Portugal NHR is Dead — IFICI Explained: What Changed in 2026
What NHR Was
The original NHR regime, introduced in 2009, offered new tax residents of Portugal a flat 20% rate on Portuguese-sourced income from qualifying professions, plus a full exemption on most foreign-sourced income for 10 years.
For someone with significant foreign income — dividends from a UK company, rental income from overseas properties, pension income from a foreign fund — this was extraordinary. The effective tax rate on foreign-sourced income was zero. Portugal-sourced income from the qualifying professions list was taxed at a flat 20% instead of the top marginal rate of 48%.
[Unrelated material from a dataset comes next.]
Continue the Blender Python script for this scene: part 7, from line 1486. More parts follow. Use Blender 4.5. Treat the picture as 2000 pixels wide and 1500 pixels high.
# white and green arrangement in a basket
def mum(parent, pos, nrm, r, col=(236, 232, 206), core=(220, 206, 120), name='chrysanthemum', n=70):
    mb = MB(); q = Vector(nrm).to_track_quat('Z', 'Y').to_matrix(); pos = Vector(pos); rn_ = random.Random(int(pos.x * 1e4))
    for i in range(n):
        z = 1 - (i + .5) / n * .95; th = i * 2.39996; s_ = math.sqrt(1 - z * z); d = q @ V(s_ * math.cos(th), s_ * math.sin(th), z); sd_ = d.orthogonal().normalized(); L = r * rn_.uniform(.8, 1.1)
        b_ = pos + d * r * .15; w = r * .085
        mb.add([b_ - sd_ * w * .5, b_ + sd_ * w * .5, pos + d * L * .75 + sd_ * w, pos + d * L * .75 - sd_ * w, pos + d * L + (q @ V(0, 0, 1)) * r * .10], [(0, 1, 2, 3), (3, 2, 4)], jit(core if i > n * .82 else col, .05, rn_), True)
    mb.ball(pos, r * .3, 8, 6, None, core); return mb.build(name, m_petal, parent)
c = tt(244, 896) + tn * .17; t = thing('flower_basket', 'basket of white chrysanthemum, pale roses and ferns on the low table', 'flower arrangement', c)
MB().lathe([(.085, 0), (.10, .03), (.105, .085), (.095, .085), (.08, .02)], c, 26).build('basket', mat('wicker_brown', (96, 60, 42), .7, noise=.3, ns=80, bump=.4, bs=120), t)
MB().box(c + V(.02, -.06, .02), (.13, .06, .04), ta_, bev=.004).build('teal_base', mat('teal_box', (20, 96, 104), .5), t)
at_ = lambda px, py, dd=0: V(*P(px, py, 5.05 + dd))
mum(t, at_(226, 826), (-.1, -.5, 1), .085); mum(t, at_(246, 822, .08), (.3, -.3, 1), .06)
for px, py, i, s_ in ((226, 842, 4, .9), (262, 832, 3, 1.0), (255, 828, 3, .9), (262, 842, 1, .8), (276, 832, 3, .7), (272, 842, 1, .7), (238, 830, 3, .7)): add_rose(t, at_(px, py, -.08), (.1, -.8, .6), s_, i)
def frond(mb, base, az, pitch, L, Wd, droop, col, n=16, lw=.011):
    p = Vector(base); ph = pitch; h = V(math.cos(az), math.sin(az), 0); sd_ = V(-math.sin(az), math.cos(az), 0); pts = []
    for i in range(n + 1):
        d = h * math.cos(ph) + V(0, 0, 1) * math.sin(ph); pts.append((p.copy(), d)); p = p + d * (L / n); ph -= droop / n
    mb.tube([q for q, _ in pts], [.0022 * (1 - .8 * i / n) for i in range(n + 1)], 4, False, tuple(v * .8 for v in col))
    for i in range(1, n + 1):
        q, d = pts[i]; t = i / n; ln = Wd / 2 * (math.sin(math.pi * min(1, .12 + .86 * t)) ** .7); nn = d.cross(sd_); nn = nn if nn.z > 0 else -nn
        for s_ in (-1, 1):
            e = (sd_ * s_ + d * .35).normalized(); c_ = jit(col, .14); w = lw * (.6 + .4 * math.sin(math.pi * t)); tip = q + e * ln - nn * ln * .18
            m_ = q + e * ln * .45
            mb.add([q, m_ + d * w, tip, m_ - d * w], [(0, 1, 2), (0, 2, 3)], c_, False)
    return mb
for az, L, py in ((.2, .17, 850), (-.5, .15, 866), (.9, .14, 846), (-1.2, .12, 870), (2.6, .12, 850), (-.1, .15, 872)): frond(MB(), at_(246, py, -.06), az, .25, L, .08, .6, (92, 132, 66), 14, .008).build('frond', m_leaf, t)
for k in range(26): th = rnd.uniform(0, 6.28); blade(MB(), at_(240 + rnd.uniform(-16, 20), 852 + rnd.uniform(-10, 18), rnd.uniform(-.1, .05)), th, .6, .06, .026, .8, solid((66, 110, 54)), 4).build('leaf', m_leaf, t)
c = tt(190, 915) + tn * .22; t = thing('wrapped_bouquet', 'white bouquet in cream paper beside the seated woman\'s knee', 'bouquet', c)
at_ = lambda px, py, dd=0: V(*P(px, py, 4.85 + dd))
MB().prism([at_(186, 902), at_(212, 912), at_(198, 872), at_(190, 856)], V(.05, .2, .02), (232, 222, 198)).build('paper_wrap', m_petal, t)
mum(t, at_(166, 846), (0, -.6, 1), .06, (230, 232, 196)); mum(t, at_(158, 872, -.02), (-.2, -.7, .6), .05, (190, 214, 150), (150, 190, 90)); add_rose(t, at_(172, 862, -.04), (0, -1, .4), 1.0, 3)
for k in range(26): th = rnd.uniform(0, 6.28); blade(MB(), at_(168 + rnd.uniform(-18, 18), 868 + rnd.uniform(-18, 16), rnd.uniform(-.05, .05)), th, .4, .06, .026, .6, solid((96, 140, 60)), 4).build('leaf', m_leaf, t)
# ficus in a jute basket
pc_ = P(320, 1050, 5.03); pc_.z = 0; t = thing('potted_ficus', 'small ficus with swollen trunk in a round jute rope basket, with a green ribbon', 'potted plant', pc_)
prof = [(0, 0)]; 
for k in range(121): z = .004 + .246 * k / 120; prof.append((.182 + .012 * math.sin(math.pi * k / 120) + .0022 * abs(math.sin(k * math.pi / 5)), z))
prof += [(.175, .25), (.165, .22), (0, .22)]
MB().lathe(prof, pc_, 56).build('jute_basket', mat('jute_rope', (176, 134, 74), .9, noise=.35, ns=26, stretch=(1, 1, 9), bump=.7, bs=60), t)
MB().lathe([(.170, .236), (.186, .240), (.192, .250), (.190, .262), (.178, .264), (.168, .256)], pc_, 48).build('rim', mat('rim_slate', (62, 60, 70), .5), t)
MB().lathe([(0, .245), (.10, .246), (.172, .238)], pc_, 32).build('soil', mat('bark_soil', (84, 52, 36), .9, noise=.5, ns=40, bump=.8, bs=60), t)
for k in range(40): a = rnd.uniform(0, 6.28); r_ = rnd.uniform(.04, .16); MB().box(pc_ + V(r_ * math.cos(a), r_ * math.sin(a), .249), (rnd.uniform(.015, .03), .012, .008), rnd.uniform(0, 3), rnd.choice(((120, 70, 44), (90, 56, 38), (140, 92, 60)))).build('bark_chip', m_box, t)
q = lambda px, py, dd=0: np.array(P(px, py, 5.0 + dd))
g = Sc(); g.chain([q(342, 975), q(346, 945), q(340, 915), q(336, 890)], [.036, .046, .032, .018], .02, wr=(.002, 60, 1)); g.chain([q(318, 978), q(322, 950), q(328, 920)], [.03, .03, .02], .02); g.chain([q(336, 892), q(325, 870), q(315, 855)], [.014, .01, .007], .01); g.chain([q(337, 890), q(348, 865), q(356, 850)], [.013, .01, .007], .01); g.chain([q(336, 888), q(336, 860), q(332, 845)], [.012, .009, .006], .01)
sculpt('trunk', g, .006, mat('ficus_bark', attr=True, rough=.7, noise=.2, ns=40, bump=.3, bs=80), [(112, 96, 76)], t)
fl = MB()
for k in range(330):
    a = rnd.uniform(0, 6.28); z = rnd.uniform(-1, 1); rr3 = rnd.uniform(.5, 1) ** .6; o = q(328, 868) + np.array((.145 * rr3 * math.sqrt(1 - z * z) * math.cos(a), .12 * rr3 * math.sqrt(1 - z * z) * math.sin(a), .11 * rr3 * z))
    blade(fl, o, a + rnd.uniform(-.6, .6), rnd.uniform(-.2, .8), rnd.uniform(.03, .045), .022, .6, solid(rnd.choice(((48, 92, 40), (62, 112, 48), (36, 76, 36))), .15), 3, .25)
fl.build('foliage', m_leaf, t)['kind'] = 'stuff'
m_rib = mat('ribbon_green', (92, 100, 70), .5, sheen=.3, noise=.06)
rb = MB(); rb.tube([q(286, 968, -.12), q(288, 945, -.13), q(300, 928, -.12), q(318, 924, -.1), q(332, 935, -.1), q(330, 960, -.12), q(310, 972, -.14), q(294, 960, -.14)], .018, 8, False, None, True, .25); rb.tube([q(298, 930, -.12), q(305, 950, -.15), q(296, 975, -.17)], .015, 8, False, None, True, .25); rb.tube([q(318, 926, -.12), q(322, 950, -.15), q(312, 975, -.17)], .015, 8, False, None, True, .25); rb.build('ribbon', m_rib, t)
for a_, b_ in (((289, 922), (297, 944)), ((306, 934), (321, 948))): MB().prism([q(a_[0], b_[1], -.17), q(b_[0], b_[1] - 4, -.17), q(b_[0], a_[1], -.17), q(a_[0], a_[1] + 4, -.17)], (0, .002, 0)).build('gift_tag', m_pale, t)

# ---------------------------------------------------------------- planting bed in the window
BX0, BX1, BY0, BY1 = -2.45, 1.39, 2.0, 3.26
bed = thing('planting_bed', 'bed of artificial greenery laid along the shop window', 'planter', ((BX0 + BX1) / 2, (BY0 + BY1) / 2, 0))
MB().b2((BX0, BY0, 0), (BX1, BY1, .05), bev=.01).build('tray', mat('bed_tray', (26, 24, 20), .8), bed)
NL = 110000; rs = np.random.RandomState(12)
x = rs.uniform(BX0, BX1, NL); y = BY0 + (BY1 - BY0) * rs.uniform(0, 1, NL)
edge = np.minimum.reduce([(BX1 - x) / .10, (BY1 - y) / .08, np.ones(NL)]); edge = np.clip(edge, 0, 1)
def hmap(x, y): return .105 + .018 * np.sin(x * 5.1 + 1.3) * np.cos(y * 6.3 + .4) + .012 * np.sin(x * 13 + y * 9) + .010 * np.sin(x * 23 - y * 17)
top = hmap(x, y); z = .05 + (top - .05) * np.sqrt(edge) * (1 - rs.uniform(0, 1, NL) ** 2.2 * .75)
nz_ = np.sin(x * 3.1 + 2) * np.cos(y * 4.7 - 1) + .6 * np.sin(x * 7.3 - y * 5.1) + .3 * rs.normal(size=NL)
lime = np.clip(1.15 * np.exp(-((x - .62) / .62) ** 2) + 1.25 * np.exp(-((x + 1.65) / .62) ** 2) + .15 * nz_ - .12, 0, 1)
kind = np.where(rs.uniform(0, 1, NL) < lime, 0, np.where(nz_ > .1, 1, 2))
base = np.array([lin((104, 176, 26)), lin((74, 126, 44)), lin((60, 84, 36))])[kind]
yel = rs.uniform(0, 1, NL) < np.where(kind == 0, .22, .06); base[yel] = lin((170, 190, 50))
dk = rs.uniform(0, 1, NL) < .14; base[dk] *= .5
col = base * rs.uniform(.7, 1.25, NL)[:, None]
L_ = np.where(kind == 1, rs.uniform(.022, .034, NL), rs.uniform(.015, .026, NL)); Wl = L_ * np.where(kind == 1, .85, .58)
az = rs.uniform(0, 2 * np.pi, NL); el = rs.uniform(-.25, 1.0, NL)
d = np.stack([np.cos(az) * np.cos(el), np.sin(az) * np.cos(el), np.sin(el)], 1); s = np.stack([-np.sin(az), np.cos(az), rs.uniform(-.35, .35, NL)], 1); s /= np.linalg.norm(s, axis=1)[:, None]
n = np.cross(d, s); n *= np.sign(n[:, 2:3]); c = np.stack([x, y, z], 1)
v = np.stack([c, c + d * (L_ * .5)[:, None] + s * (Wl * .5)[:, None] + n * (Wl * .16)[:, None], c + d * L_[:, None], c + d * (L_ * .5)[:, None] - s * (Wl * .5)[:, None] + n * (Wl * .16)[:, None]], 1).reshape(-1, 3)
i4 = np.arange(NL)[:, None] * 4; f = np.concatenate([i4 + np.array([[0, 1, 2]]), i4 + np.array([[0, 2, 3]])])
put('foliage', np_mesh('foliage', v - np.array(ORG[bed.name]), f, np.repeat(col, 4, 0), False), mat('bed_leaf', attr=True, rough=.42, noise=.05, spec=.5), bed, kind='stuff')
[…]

The programme was available to anyone who had not been a Portuguese tax resident in the previous 5 years. No minimum investment required. No minimum income. Just establish genuine tax residency in Portugal and register.
Why It Ended
NHR was never popular with Portuguese tax authorities, who were perpetually uncomfortable with the optics of a system that allowed wealthy foreigners to live in Portugal tax-free while Portuguese citizens paid up to 48% income tax.
The EU also had concerns. In 2023, following pressure from other member states who objected to what they viewed as harmful tax competition, Portugal announced it would terminate NHR for new applicants from 2024.
What IFICI Is
IFICI (Incentivo Fiscal à Investigação Científica e Inovação — Tax Incentive for Scientific Research and Innovation) is the replacement. It offers:
A 20% flat tax on Portuguese-sourced employment and business income for 10 years, but only for people working in qualifying professions.
The qualifying professions are significantly more restrictive than the old NHR list:
- Researchers and academic staff
- Technology and information technology professionals
- Qualified professionals in highly qualified activities (a defined OECD list)
- Entrepreneurs and investors creating qualified jobs in Portugal
- Senior managers (certain categories)
Who Benefits from IFICI
IFICI is meaningfully better than standard Portuguese taxation for:
Technology workers relocating to Portugal who earn from Portuguese employers or clients. Software engineers, data scientists, product managers at Portuguese companies or working remotely for international companies via a Portuguese entity.
Researchers and academics at Portuguese universities and research institutions.
Entrepreneurs building qualifying startups or investment vehicles in Portugal.
IFICI is notably less generous than NHR was for:
Retirees with foreign pension income. Under NHR, many foreign pensions were exempt. Under IFICI, the treatment of foreign pension income is more complex and often less favourable.
High-net-worth individuals with primarily investment income. The foreign income exemption still applies, but the qualifying criteria are more restrictive.
Applying for IFICI
IFICI registration requires:
1. Establishing genuine Portuguese tax residency (183+ days, or primary home) 2. Submitting an IFICI application with documentation supporting your qualifying profession or activity 3. Prior approval from the relevant authority (tax authority or specific sector regulator, depending on the category)
The prior approval requirement is new and adds complexity. Under NHR, registration was essentially automatic if you met the residency requirement. IFICI requires demonstrated qualification.
The Bottom Line
IFICI preserves meaningful tax benefits for the right profiles — particularly technology professionals and entrepreneurs who can meet the qualifying criteria. If you're in these categories and considering Portugal, the 20% flat rate on employment income for 10 years remains genuinely attractive relative to standard Portuguese rates of up to 48%.
For retirees and passive income investors who were attracted by NHR's foreign income exemption, the picture is considerably less clear, and specialist Portuguese tax advice is essential before making any relocation decisions.